Black cab rapist ‘transferred to prison outside London’ ahead of release backlash hearing

Serial sex attacker John Worboys has reportedly been moved back to a prison in West Yorkshire amid a legal challenge against the Parole Board`s decision to release him.

Feb 5, 2018

Serial sex attacker John Worboys has reportedly been moved back to a prison in West Yorkshire amid a legal challenge against the Parole Board`s decision to release him. The 60-year-old – dubbed the ‘black cab rapist’ – has been transferred to HMP Wakefield from HMP Belmarsh in south-east London. It comes after the Prison Service sparked outrage when he was moved to the city where he committed his crimes. Lawyers were granted a stay of release last week after the Parole Board announced the sex offender – convicted of 19 offences but suspected of carrying out more than 100 – was to be freed less than nine years into an indefinite sentence.
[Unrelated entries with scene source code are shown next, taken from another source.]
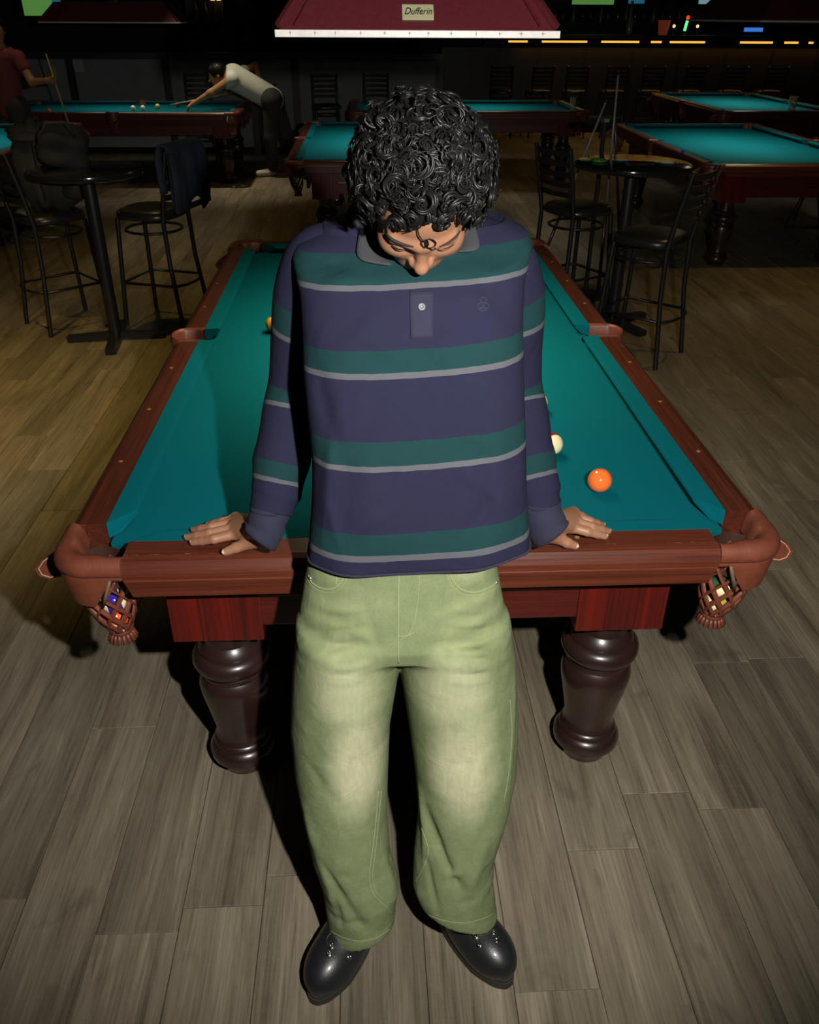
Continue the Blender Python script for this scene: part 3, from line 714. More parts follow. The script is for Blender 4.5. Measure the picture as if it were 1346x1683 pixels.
ls2 = empty('bottle_shelf', (-2.35, 13.2, 0), 0, 'small lit bottle shelf high behind the bending player', 'shelf')
MB().box((-.45,-.12,1.62),(.55,.14,1.65)).build('shelf_board', MAT['bar_wood'], ls2); MB().box((-.45,.14,0),(.55,.17,2.3)).build('back_panel', MAT['bar_wood'], ls2)
for i in range(5):
    o = bpy.data.objects.new('bottle', bot_b); COL.objects.link(o); o.location = (-2.62+.14*i, 13.18, 1.651); tag(o, 'pale bottle on the small lit shelf at upper left, %s from the left' % ORD[i], 'bottle', 'bottles on the small lit shelf')
for i, x in enumerate((-2.36, -2.27)):
    o = MB().box((-.028,-.03,0),(.028,.03,.09),.004).build('shelf_lantern', MAT['glow_warm']); o.location = (x, 13.22, 1.93); o.parent = ls2; o.matrix_parent_inverse = Matrix.Translation((2.35, -13.2, 0))
# televisions
def tv(x, y, z, w, h, lab, blue=True, mat='screen_green', rz=0):
    t = empty('television', (x, y, z), rz, lab, 'television'); MB().box((-w/2-.02,0,-.02),(w/2+.02,.05,h+.02),.004).build('casing', MAT['black_metal'], t)
    MB().box((-w/2,-.004,0),(w*.28 if blue else w/2,0.002,h)).build('picture', MAT[mat], t)
    if blue: MB().box((w*.28,-.004,h*.12),(w/2,.002,h)).build('picture_side', MAT['screen_blue'], t)
    MB().tube([(0,.05,h*.6),(0,.2,h+.3),(0,.2,CEIL-z)], .02, 6).build('ceiling_mount', MAT['black_metal'], t)
tv(-4.18, 11.0, 1.725, .48, .30, 'hanging television with green picture at the upper left')
tv(4.14, 16.2, 1.94, .78, .45, 'television with bright green picture above the bar', False)
tv(4.95, 16.2, 1.96, .30, .4, 'small television with blue picture above the bar', False, 'screen_blue')
tv(6.30, 16.2, 1.96, .36, .4, 'television with pale blue picture above the bar, farthest right', False, 'screen_pale')
# bar-top things
tp = empty('tap_tower', (5.30, BY+.1, 1.49), 0, 'slim tap tower with green glowing tube and red knob on the bar', 'tap tower')
MB().lathe([(.05,0),(.05,.02),(.014,.03),(.014,.06)], n=14).build('base', MAT['black_metal'], tp)
MB().tube([(-.012,0,.06),(.012,0,.21)], .024, 8).build('glow_tube', MAT['glow_green'], tp, smooth=True); MB().sphere((.016,0,.255), .032, 12, 8).build('knob', MAT['glow_red'], tp, smooth=True)
bk = empty('ice_bucket', (4.93, BY+.12, 1.49), 0, 'red bucket on the bar left of the green tap', 'bucket')
MB().lathe([(.07,0),(.10,.20),(.105,.20),(.105,.215),(.095,.215),(.066,.01)], n=20).build('pail', MAT['bucket'], bk, smooth=True, sharp=40); MB().tube([(-.1,0,.2),(-.08,-.03,.13),(.08,-.03,.13),(.1,0,.2)], .004, 5).build('handle', MAT['black_metal'], bk)
for x, lab in ((5.10,'warm little lantern left of the green tap'), (5.50,'warm little lantern right of the green tap')):
    g = empty('lantern', (x, BY+.1, 1.49), 0, lab, 'lantern'); MB().lathe([(.04,0),(.04,.02),(.01,.03),(.01,.10)], n=12).build('base', MAT['black_metal'], g); MB().sphere((0,0,.13), .026, 10, 8).build('flame_globe', MAT['glow_warm'], g, smooth=True)
pb = empty('pump_bottle', (4.35, BY+.12, 1.49), 0, 'tall pale bottle on the bar under the green television', 'bottle')
MB().lathe([(.05,0),(.055,.02),(.055,.2),(.02,.26),(.018,.46),(.002,.46)], n=16).build('body', MAT['bottle_pale'], pb, smooth=True); MB().lathe([(.022,.46),(.022,.49)], n=12).build('cap', MAT['black_metal'], pb)
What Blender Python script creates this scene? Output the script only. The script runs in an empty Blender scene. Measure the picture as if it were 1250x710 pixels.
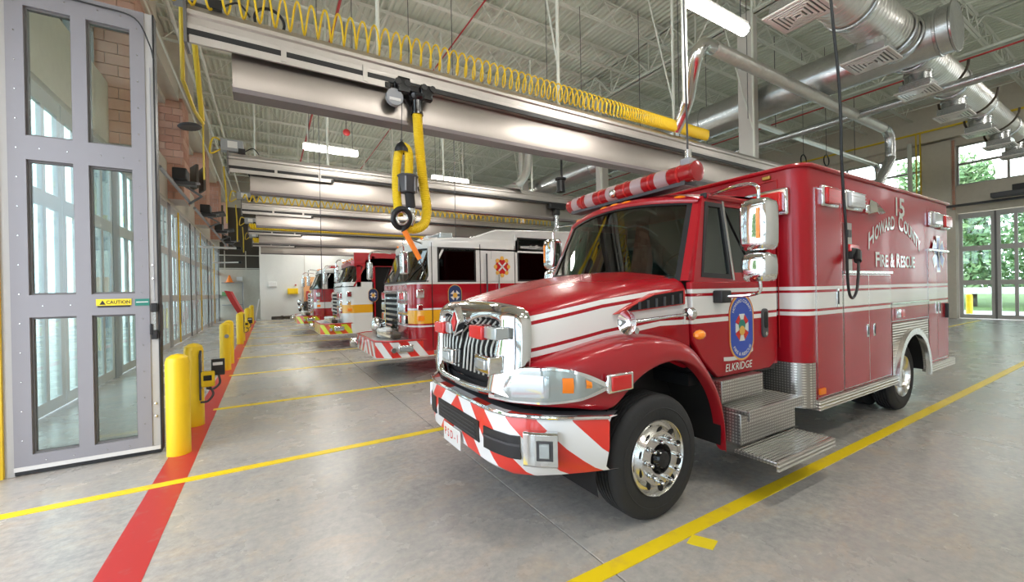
import bpy, bmesh, math, random
from math import sin, cos, pi, radians, atan2, hypot, sqrt
from mathutils import Vector, Matrix
random.seed(7)
SC = bpy.context.scene
COL = SC.collection
# ---------------------------------------------------------------- camera
a_, t_, r_ = 0.537807, 0.0028115, -0.0192333
Fw = Vector((sin(a_)*cos(t_), cos(a_)*cos(t_), -sin(t_)))
R0 = Vector((cos(a_), -sin(a_), 0)); U0 = R0.cross(Fw)
Rr = R0*cos(r_)+U0*sin(r_); Ur = -R0*sin(r_)+U0*cos(r_)
cd = bpy.data.cameras.new('camera'); cam = bpy.data.objects.new('camera', cd); COL.objects.link(cam)
cd.sensor_width = 36; cd.lens = 499.7/1250*36; cd.clip_end = 400; cd.clip_start = .05
m3 = Matrix((Rr, Ur, -Fw)).transposed()
cam.matrix_world = Matrix.Translation((0, 0, 1.75)) @ m3.to_4x4()
SC.camera = cam
# ---------------------------------------------------------------- world, light, exposure
w = bpy.data.worlds.new('sky'); SC.world = w; w.use_nodes = True
nt = w.node_tree; bg = nt.nodes['Background']
tc = nt.nodes.new('ShaderNodeTexCoord'); nz = nt.nodes.new('ShaderNodeTexNoise'); nz.inputs['Scale'].default_value = 1.6
nz.inputs['Detail'].default_value = 5
rp = nt.nodes.new('ShaderNodeValToRGB'); rp.color_ramp.elements[0].color = (.62, .78, 1, 1); rp.color_ramp.elements[1].color = (1, 1, 1, 1)
rp.color_ramp.elements[0].position = .3; rp.color_ramp.elements[1].position = .6
nt.links.new(tc.outputs['Generated'], nz.inputs['Vector']); nt.links.new(nz.outputs['Fac'], rp.inputs['Fac']); nt.links.new(rp.outputs['Color'], bg.inputs['Color'])
bg.inputs['Strength'].default_value = 5.6
SC.view_settings.view_transform = 'Standard'; SC.view_settings.look = 'None'
SC.view_settings.exposure = 0.0; SC.view_settings.gamma = 1
SC.view_settings.use_curve_mapping = False
SC.cycles.use_denoising = True
SC.cycles.max_bounces = 9; SC.cycles.diffuse_bounces = 5; SC.cycles.glossy_bounces = 4
SC.cycles.transparent_max_bounces = 16; SC.cycles.transmission_bounces = 6
SC.cycles.caustics_reflective = False; SC.cycles.caustics_refractive = False; SC.cycles.sample_clamp_indirect = 6
LAMP_WATT = 85
LAMP_GLOW = 34
def portal(name, loc, rot, sx, sy):
    l = bpy.data.lights.new(name, 'AREA'); l.shape = 'RECTANGLE'; l.size = sx; l.size_y = sy; l.cycles.is_portal = True
    o = bpy.data.objects.new(name, l); o.location = loc; o.rotation_euler = rot; COL.objects.link(o)
# ---------------------------------------------------------------- materials
MATS = {}
def mat(name, c, rough=.5, metal=0, noise=0, scale=8, bump=0, bscale=30, coat=0, emit=0, alpha=None, spec=None):
    m = bpy.data.materials.new(name); m.use_nodes = True; n = m.node_tree.nodes; L = m.node_tree.links; p = n['Principled BSDF']
    c = (*c, 1) if len(c) == 3 else c
    p.inputs['Base Color'].default_value = c; p.inputs['Roughness'].default_value = rough; p.inputs['Metallic'].default_value = metal
    if coat: p.inputs['Coat Weight'].default_value = coat; p.inputs['Coat Roughness'].default_value = .04
    if spec is not None: p.inputs['Specular IOR Level'].default_value = spec
    if emit: p.inputs['Emission Color'].default_value = c; p.inputs['Emission Strength'].default_value = emit
    t = n.new('ShaderNodeTexCoord'); x = n.new('ShaderNodeTexNoise'); x.inputs['Scale'].default_value = scale; x.inputs['Detail'].default_value = 4
    L.new(t.outputs['Object'], x.inputs['Vector'])
    k = noise or .03
    mx = n.new('ShaderNodeMix'); mx.data_type = 'RGBA'
    mx.inputs[6].default_value = (c[0]*(1-k), c[1]*(1-k), c[2]*(1-k), 1); mx.inputs[7].default_value = (min(1, c[0]*(1+k)), min(1, c[1]*(1+k)), min(1, c[2]*(1+k)), 1)
    L.new(x.outputs['Fac'], mx.inputs[0]); L.new(mx.outputs[2], p.inputs['Base Color'])
    if bump:
        y = n.new('ShaderNodeTexNoise'); y.inputs['Scale'].default_value = bscale; L.new(t.outputs['Object'], y.inputs['Vector'])
        b = n.new('ShaderNodeBump'); b.inputs['Strength'].default_value = bump; b.inputs['Distance'].default_value = .01
        L.new(y.outputs['Fac'], b.inputs['Height']); L.new(b.outputs['Normal'], p.inputs['Normal'])
    MATS[name] = m; return m
def glass(name, tint, refl=.12, k=1.2):
    m = bpy.data.materials.new(name); m.use_nodes = True; n = m.node_tree.nodes; L = m.node_tree.links; n.remove(n['Principled BSDF'])
    o = n['Material Output']; tr = n.new('ShaderNodeBsdfTransparent'); tr.inputs['Color'].default_value = (*tint, 1)
    g = n.new('ShaderNodeBsdfGlossy'); g.inputs['Roughness'].default_value = .02; g.inputs['Color'].default_value = (.95, 1, .97, 1)
    f = n.new('ShaderNodeFresnel'); f.inputs['IOR'].default_value = 1.5
    ad = n.new('ShaderNodeMath'); ad.operation = 'MULTIPLY_ADD'; ad.inputs[1].default_value = k; ad.inputs[2].default_value = refl*.3
    mx = n.new('ShaderNodeMixShader'); L.new(f.outputs[0], ad.inputs[0]); L.new(ad.outputs[0], mx.inputs[0]); L.new(tr.outputs[0], mx.inputs[1]); L.new(g.outputs[0], mx.inputs[2])
    L.new(mx.outputs[0], o.inputs['Surface']); MATS[name] = m; return m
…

Worboys’ victims are hoping to secure a full judicial review of the Parole Board’s decision and for the 360-page dossier that informed it to be made public. The release has now been put on hold until an oral permissions hearing is held at the High Court in London on Wednesday (February 7) by Sir Brian Leveson and Mr Justice Garnham. If judges grant permission, they will set a date for a full judicial review hearing. It has also been reported that Worboys’ victims want to see more stringent terms imposed on any release – including being forced to wear an electronic tag. The original release conditions are thought to have allowed him to live in a bail hostel in London, with no tagging. Justice Secretary David Gauke supported the stay of release after previously stating the Government would do all it could to prevent Worboys being freed. However, the Ministry of Justice said it has no intention of challenging the Parole Board’s verdict after taking legal advice. A Parole Board spokesperson said: “The Parole Board is required to ensure all conditions are necessary and proportionate, while protecting the public and victims. “As a party to the parole process, all offenders have the legal right to make representations as to their licence conditions, but the ultimate decision rests with the Parole Board – which will always prioritise public protection.” The Metropolitan Police Service is already actively looking at one fresh allegation against Worboys. A force spokesperson said: “Enquiries by officers from the Child Abuse and Sexual Offences Command are ongoing.”